Frieden’s request triggered several stories in The New York Times, including this one. While most high-end restaurants avoid trans fats, up to 60 percent of all restaurants in the city use them, reports the Times.
New York’s request follows a Food and Drug Administration decision that there are NO SAFE LEVELS of trans fats in a healthy diet. The FDA is even requiring the levels of trans fats be included on nutrition labels.
It’s interesting to note that Denmark already has enacted a ban on trans fats and Canada is considering it, reports the Times. Such bans must scare the bejeebers out of food manufacturers and for good reason:
- Trans fats simply have the longest shelf live. The longer a box of cookies can gather dust at a store, the greater likelihood it will be sold.

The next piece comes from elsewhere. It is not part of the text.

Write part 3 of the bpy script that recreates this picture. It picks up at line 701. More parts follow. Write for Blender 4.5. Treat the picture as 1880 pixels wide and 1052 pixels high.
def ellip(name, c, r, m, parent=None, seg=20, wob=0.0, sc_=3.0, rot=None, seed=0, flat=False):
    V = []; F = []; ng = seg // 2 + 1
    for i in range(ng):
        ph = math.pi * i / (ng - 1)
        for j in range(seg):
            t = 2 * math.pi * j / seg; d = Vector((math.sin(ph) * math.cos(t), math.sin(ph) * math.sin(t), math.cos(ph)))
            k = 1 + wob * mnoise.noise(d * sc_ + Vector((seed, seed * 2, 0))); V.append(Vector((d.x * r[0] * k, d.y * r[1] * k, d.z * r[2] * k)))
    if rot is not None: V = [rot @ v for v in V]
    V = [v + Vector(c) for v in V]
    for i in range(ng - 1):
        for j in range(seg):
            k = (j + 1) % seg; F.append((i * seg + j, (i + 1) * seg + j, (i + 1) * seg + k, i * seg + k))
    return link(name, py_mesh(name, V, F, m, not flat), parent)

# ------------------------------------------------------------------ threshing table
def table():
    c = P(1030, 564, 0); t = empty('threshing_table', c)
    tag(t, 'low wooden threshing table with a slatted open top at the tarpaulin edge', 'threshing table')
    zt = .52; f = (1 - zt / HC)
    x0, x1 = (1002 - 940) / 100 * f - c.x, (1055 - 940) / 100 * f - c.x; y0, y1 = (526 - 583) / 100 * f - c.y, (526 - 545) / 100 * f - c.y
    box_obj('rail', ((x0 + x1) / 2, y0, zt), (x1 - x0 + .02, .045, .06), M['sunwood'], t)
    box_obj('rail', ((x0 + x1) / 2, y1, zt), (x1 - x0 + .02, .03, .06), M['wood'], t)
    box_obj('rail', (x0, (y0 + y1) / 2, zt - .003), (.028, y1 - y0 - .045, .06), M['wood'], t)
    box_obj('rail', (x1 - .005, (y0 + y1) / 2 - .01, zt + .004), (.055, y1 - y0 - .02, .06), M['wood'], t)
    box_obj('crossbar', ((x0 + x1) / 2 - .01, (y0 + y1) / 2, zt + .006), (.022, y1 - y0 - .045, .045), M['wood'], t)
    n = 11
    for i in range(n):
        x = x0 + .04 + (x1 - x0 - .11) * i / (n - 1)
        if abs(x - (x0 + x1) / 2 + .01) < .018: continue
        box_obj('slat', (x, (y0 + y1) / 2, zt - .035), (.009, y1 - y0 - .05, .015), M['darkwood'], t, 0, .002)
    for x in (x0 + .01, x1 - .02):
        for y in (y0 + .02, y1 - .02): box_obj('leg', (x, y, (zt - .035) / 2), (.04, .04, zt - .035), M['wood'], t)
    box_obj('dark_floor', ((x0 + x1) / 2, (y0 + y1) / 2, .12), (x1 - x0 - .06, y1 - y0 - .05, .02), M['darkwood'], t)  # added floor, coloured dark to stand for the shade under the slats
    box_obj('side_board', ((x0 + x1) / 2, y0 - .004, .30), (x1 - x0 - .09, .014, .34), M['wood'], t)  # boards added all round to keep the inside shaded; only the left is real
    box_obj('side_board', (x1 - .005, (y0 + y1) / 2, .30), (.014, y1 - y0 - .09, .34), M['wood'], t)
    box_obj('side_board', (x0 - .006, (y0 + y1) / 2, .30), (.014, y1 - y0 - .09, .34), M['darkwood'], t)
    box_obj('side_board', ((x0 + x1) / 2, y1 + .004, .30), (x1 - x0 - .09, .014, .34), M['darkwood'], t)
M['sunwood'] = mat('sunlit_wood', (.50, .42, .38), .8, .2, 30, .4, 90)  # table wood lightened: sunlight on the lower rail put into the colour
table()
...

- Trans fats are creamy/smooth on the tongue. Nabisco, the makers of Oreos, reports difficulty making the middle creamy enough to satisfy lifelong consumers. Indeed, the middles of health-food versions of the cookie have a different consistency.
- Trans fats are cheap, cheap, cheap.
But one of my discoveries about food after giving up trans fats: all other foods taste better. While I can’t prove it, there is something about trans fats that deaden the palate. I suspect the oil, nay sludge, remains on the tongue, covering up the taste buds. Most other oils seem to dissolve faster in the mouth.
Removing trans fats from your plate also may expand your lifespan while shrinking your waistline. I know it greatly helped in my own weight-loss efforts.
An easy way for me to keep the gray goo out of my diet goes back to my roots about eating – I favor quality above all else. I simply equate trans fats with the marginal food I ate while growing up, which makes it easier to pay a little bit extra for a product made without partially hydrogenated oil.
Even more importantly, we never feed our children trans fats. So when Seth was introduced to graham crackers at school, we trudged over to Whole Foods and bought him trans fat-free version of the cookies. He loves them.
I suspect, though, it will be a long time before America wakes up to this dietary threat. How can most people even keep up with the poisons in our food? Instead, food manufacturers and restaurants must be targeted. Whether through regulation, legislation or threat of lawsuits, hydrogenated oils need to be flushed down the drain.